The required output consists solely of the lines from the top of the listing through the line containing "COL=scn.collection", transcribed exactly.

──────────────────────────────

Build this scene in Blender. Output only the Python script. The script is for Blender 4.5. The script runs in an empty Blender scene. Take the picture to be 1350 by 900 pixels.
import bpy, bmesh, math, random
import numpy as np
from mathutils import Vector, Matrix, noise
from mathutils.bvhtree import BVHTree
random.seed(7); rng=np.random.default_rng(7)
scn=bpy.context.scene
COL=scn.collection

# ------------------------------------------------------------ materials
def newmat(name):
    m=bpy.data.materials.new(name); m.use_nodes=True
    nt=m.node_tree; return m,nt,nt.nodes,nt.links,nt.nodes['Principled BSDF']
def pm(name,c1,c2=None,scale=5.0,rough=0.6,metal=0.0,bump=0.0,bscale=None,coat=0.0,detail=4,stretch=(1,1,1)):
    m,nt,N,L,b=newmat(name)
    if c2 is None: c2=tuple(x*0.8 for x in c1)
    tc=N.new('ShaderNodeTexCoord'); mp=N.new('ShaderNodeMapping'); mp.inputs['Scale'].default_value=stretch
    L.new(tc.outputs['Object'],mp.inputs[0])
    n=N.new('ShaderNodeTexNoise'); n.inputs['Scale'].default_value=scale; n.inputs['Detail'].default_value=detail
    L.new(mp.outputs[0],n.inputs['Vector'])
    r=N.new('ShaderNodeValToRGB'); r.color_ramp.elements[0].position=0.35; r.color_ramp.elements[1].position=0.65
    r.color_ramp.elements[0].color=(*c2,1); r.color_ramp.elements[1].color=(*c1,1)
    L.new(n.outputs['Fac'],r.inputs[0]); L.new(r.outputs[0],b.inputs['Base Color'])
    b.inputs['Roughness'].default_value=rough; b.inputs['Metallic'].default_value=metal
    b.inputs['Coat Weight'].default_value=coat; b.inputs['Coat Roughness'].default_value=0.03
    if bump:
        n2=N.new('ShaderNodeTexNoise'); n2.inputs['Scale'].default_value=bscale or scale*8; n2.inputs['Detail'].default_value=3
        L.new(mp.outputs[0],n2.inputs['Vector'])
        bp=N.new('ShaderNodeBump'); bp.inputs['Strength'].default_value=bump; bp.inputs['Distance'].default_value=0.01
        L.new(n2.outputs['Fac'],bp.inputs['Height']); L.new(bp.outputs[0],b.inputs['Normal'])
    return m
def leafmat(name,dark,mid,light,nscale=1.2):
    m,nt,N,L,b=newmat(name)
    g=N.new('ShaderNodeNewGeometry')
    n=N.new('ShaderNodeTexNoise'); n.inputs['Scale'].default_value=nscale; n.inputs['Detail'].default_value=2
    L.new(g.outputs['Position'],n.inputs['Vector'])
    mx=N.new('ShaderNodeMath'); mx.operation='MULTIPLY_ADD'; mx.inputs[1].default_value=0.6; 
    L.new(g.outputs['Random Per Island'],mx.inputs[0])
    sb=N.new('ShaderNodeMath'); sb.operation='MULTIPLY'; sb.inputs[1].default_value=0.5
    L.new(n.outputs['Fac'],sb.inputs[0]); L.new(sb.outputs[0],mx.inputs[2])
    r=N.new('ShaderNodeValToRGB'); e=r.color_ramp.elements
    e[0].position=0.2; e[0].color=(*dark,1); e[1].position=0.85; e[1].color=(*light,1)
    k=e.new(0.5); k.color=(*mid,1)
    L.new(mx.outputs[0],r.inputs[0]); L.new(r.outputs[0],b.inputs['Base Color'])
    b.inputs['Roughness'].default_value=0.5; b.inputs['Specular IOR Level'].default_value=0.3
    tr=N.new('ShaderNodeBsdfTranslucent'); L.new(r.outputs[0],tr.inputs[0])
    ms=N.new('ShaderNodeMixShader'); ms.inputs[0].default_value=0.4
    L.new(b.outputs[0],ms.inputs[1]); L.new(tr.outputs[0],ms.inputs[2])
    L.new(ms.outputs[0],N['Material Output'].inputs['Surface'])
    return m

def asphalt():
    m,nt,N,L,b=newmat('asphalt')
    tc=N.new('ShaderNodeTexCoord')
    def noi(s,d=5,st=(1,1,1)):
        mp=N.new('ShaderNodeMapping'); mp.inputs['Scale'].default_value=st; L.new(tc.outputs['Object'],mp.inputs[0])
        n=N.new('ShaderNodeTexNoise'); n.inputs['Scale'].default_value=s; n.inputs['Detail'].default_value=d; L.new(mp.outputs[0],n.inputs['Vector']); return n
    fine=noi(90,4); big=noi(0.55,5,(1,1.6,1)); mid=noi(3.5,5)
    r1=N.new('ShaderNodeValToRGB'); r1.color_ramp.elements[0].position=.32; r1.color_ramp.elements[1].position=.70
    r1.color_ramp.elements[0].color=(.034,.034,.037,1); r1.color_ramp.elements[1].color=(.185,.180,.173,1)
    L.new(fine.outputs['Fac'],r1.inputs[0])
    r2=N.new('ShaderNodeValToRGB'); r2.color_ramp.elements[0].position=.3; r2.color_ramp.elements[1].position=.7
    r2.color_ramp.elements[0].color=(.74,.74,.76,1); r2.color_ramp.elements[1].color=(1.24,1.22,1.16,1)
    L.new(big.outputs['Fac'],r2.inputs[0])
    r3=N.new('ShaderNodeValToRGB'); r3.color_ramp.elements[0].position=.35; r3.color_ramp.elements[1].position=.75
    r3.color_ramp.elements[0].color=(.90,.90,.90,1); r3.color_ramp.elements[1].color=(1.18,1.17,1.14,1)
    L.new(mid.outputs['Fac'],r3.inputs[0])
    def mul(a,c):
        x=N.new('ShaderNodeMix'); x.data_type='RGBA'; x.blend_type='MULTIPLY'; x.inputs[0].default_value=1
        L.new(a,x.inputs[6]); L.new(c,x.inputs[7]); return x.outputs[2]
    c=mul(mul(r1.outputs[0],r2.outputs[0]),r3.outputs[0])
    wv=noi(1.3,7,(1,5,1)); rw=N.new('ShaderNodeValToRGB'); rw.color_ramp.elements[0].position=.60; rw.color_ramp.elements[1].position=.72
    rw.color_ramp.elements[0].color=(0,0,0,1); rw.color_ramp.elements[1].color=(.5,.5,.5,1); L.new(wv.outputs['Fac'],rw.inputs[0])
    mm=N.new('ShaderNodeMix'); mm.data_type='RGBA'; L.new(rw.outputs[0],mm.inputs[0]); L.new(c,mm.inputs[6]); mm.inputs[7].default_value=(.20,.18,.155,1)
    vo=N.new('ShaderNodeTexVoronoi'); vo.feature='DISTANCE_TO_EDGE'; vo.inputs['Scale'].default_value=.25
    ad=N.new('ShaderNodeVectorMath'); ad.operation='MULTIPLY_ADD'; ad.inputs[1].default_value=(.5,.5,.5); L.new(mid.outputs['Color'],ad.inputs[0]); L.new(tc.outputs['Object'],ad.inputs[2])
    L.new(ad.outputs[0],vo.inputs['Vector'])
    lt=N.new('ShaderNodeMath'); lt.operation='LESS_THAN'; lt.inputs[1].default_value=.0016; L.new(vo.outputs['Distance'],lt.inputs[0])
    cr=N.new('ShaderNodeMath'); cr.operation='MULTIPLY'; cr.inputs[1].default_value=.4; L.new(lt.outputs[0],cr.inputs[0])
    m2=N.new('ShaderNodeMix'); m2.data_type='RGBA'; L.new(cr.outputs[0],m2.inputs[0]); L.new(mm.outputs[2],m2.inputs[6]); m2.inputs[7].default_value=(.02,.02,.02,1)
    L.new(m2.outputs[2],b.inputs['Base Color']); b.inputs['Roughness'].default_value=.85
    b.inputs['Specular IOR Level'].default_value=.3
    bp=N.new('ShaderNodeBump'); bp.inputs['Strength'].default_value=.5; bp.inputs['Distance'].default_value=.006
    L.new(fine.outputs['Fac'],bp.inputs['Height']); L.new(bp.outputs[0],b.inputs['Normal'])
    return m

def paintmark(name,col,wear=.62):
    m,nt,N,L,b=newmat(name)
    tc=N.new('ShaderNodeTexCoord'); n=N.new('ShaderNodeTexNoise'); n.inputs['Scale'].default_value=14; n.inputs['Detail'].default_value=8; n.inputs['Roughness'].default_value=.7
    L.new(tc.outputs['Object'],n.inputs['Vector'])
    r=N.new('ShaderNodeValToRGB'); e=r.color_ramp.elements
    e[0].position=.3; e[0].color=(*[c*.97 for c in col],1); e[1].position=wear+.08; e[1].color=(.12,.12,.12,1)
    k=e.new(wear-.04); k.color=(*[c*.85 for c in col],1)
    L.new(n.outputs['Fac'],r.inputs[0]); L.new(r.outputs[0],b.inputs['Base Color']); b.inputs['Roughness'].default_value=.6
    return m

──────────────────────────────

TASK RESULT —
Build this scene in Blender. Output only the Python script. The script is for Blender 4.5. The script runs in an empty Blender scene. Take the picture to be 1350 by 900 pixels.
import bpy, bmesh, math, random
import numpy as np
from mathutils import Vector, Matrix, noise
from mathutils.bvhtree import BVHTree
random.seed(7); rng=np.random.default_rng(7)
scn=bpy.context.scene
COL=scn.collection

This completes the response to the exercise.